Jackson’s response was swift and surgical. She noted the obvious tension: Thomas, the self-professed champion of colorblindness, was now arguing that the Citizenship Clause was a race-conscious, remedial measure — one designed specifically for freed slaves and those who “shared with them certain characteristics.” The implication of his reading, she wrote, is that children born in the United States to parents “not domiciled here” fall outside the amendment’s protection. That is a significant narrowing of a guarantee that has defined American citizenship for over 150 years.
The Promise the Court Has Repeatedly Broken
Jackson did not stop at calling out the logical inconsistency. She placed Thomas’s dissent within a longer, grimmer history. The 14th Amendment, she acknowledged, was enacted “with the one pervading purpose of securing equal citizenship for the freed slaves” — but the Supreme Court, she argued, has spent much of the time since then betraying that purpose. In the footnotes of her opinion, she listed 11 cases in which the court denied Americans the promise the amendment was meant to deliver, including the 2023 affirmative action ruling. “I suspect, though, that Justice Thomas and I disagree about when and how that promise has been denied by this Court,” she wrote. “My list is long (and sadly only getting longer).”

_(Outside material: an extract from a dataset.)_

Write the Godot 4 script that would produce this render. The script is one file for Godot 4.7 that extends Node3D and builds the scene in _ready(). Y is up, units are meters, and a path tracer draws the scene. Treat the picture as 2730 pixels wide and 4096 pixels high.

That footnote is not a throwaway. It is a quiet indictment — a running tally of constitutional failure that Jackson is keeping in plain sight, daring her colleagues to reckon with it. The 2023 affirmative action decision sits on that list. So, by implication, does Tuesday’s dissent, had it prevailed.
Jackson’s broader argument was that Thomas was treating a transformative constitutional moment with what she called a “myopic” and “narrow vision.” The 14th Amendment, she wrote, “caused a paradigm shift in the trajectory of our Nation.” To read it as a limited, race-specific fix for a single historical injustice — rather than as a sweeping guarantee of equal citizenship for all — is to miss the point entirely. She offered a teacher’s analogy to drive it home: “The teacher who scolds a student for bullying a classmate hopes the student learns the broader lesson of treating everyone with kindness, not just that one kid.”
What Was Actually at Stake
The case before the court was not abstract. Trump’s executive order, issued in the opening days of his return to the White House, sought to strip birthright citizenship from children born on U.S. soil unless at least one parent held citizenship or permanent legal status. Had it stood, the order would have upended a constitutional norm that has governed American life since 1868, creating a new class of stateless children born within the country’s borders — a consequence with profound human costs that the majority opinion, and Jackson’s concurrence, refused to ignore.
The ruling invalidates that order. But Thomas’s dissent, joined by two other justices, signals that a legal theory capable of gutting birthright citizenship has found a home on the court’s right flank. It did not command a majority on Tuesday. Whether it will in the future is a different question — and one that Jackson, with her carefully documented list of broken promises, seems determined to keep before the public record.
For now, children born in the United States retain the citizenship the 14th Amendment has always promised them. Jackson’s concurrence ensures that the intellectual fight over what that amendment means — and for whom — remains fully, visibly joined.